Which is why the novel's shortcomings are so frustrating. The potential! What this could have been!
The structure is problematic. After that great opening, we're launched into long--looooooong--sections of backstory. Backstory annoys me, especially when most of the book is told that way. If it's so important, maybe it shouldn't be backstory. I can see why the author wanted to open with Lydia being dead, but if we aren't going to move forward from that moment, maybe it's not the right way to open the book.
The book hops all over the place, time-wise. It becomes hard to track sometimes, and it feels so unnecessary. There's no advantage to this disjointed timeframe approach.
What's more, so much of the backstory is repetitive. There are countless scenes of Marilyn and James pressuring Lydia to be the person they each wanted to be while ignoring the other children. We get it.

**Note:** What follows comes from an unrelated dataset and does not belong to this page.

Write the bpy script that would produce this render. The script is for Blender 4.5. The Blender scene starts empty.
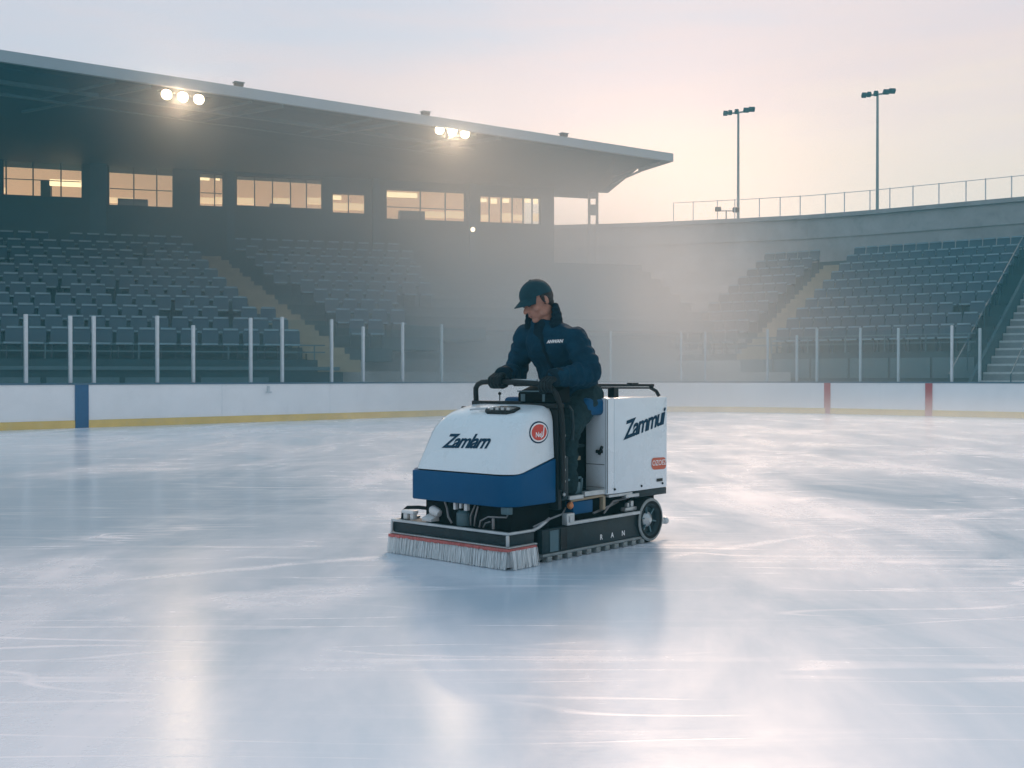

We don't need to have it jack-hammered into our brains.
Speaking of jack-hammering, points are driven home in heavy-handed text, like when Ng explains how Asians and whites were not allowed to be married in Virginia during this time period. Which is pretty much how she does it--she just drops that little history lesson in the middle of the story, with no connection to anything going on in the book at that moment. What if it had been used in a scene between Marilyn and her disapproving mother, who came from Virginia for the wedding?
There's a pivotal scene about halfway through which I won't spoil, but the relevance of the scene depends on the reader buying the idea that young children are tremendously precocious and emotionally intelligent and can identify and articulate really abstract ideas and metaphors. This reader didn't buy that.
Then, for all that's "too much", there are also missed opportunities. In one scene, Lydia (backstory, not dead) thinks about the things her parents have done over the years and remembers her mother not letting her go to a birthday party because she had a science fair project to finish. No mention of what James thought of this--James, who wants Lydia to go to every party and have friends all the time. This could have been an epic scene between the two parents, but nope.
There's a subplot involving a neighbor boy named Jack that is both not quite fully developed and too plot-heavy.
Many of the characters, especially Marilyn and James, do some pretty unlikable things. I'm all for unlikable characters if they're interesting, and Marilyn and James are, but some of the things they do strain credulity. James in particular does some things after Lydia's death that I found hard to believe for his character. It's almost as if the author wanted to shock us and tried too hard.
So, this is a long post, because I feel frustrated and longing for the days when publishers actually worked hand-in-hand with authors, helping them shape their work into something better. This is the frustration, not so much of having read a bad book, but of having read a book that could have been so much better.